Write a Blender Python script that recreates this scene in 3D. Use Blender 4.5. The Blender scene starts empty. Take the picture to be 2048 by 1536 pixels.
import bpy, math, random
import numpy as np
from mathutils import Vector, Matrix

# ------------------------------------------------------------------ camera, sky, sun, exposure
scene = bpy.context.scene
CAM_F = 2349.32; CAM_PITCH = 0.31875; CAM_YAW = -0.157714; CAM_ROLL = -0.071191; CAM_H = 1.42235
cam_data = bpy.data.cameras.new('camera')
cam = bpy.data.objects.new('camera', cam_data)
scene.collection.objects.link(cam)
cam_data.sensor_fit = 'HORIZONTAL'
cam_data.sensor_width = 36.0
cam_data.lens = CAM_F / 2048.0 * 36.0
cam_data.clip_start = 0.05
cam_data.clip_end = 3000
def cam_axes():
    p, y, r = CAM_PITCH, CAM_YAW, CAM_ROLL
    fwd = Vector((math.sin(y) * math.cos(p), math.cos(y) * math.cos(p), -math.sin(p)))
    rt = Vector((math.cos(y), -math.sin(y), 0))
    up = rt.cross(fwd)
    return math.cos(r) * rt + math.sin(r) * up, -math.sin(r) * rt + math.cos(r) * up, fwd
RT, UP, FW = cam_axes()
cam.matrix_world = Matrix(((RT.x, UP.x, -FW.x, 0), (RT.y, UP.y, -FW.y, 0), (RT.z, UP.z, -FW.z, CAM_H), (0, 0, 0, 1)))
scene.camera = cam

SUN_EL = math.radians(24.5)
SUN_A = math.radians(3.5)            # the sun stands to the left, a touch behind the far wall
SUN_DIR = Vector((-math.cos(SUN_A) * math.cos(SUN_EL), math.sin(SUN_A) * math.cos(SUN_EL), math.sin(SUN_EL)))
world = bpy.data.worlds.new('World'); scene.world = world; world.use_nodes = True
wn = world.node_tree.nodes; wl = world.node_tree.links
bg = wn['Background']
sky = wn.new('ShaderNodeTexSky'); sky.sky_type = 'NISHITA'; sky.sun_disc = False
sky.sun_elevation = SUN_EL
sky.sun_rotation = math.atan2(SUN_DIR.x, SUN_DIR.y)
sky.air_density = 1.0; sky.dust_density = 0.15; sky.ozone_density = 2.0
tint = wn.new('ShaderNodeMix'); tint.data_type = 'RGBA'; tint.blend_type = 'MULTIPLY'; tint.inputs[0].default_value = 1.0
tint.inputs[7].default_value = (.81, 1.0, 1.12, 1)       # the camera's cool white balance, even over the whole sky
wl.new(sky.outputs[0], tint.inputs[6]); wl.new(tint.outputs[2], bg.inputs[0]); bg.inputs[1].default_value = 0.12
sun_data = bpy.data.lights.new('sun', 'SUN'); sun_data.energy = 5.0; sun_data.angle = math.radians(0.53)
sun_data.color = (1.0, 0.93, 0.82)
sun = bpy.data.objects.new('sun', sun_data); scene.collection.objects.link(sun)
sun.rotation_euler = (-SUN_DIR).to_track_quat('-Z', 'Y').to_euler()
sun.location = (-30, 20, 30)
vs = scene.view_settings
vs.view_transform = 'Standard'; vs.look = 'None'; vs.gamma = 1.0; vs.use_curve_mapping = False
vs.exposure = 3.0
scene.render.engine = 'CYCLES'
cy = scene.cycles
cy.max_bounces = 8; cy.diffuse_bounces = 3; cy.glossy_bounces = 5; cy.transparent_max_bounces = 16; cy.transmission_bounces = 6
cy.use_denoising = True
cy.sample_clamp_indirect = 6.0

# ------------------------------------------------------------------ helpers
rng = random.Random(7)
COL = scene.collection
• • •
Word for word, write out the data.

Write a Blender Python script that recreates this scene in 3D. Use Blender 4.5. The Blender scene starts empty. Take the picture to be 2048 by 1536 pixels.
import bpy, math, random
import numpy as np
from mathutils import Vector, Matrix

# ------------------------------------------------------------------ camera, sky, sun, exposure
scene = bpy.context.scene
CAM_F = 2349.32; CAM_PITCH = 0.31875; CAM_YAW = -0.157714; CAM_ROLL = -0.071191; CAM_H = 1.42235
cam_data = bpy.data.cameras.new('camera')
cam = bpy.data.objects.new('camera', cam_data)
scene.collection.objects.link(cam)
cam_data.sensor_fit = 'HORIZONTAL'
cam_data.sensor_width = 36.0
cam_data.lens = CAM_F / 2048.0 * 36.0
cam_data.clip_start = 0.05
cam_data.clip_end = 3000
def cam_axes():
    p, y, r = CAM_PITCH, CAM_YAW, CAM_ROLL
    fwd = Vector((math.sin(y) * math.cos(p), math.cos(y) * math.cos(p), -math.sin(p)))
    rt = Vector((math.cos(y), -math.sin(y), 0))
    up = rt.cross(fwd)
    return math.cos(r) * rt + math.sin(r) * up, -math.sin(r) * rt + math.cos(r) * up, fwd
RT, UP, FW = cam_axes()
cam.matrix_world = Matrix(((RT.x, UP.x, -FW.x, 0), (RT.y, UP.y, -FW.y, 0), (RT.z, UP.z, -FW.z, CAM_H), (0, 0, 0, 1)))
scene.camera = cam

SUN_EL = math.radians(24.5)
SUN_A = math.radians(3.5)            # the sun stands to the left, a touch behind the far wall
SUN_DIR = Vector((-math.cos(SUN_A) * math.cos(SUN_EL), math.sin(SUN_A) * math.cos(SUN_EL), math.sin(SUN_EL)))
world = bpy.data.worlds.new('World'); scene.world = world; world.use_nodes = True
wn = world.node_tree.nodes; wl = world.node_tree.links
bg = wn['Background']
sky = wn.new('ShaderNodeTexSky'); sky.sky_type = 'NISHITA'; sky.sun_disc = False
sky.sun_elevation = SUN_EL
sky.sun_rotation = math.atan2(SUN_DIR.x, SUN_DIR.y)
sky.air_density = 1.0; sky.dust_density = 0.15; sky.ozone_density = 2.0
tint = wn.new('ShaderNodeMix'); tint.data_type = 'RGBA'; tint.blend_type = 'MULTIPLY'; tint.inputs[0].default_value = 1.0
tint.inputs[7].default_value = (.81, 1.0, 1.12, 1)       # the camera's cool white balance, even over the whole sky
wl.new(sky.outputs[0], tint.inputs[6]); wl.new(tint.outputs[2], bg.inputs[0]); bg.inputs[1].default_value = 0.12
sun_data = bpy.data.lights.new('sun', 'SUN'); sun_data.energy = 5.0; sun_data.angle = math.radians(0.53)
sun_data.color = (1.0, 0.93, 0.82)
sun = bpy.data.objects.new('sun', sun_data); scene.collection.objects.link(sun)
sun.rotation_euler = (-SUN_DIR).to_track_quat('-Z', 'Y').to_euler()
sun.location = (-30, 20, 30)
vs = scene.view_settings
vs.view_transform = 'Standard'; vs.look = 'None'; vs.gamma = 1.0; vs.use_curve_mapping = False
vs.exposure = 3.0
scene.render.engine = 'CYCLES'
cy = scene.cycles
cy.max_bounces = 8; cy.diffuse_bounces = 3; cy.glossy_bounces = 5; cy.transparent_max_bounces = 16; cy.transmission_bounces = 6
cy.use_denoising = True
cy.sample_clamp_indirect = 6.0

# ------------------------------------------------------------------ helpers
rng = random.Random(7)
COL = scene.collection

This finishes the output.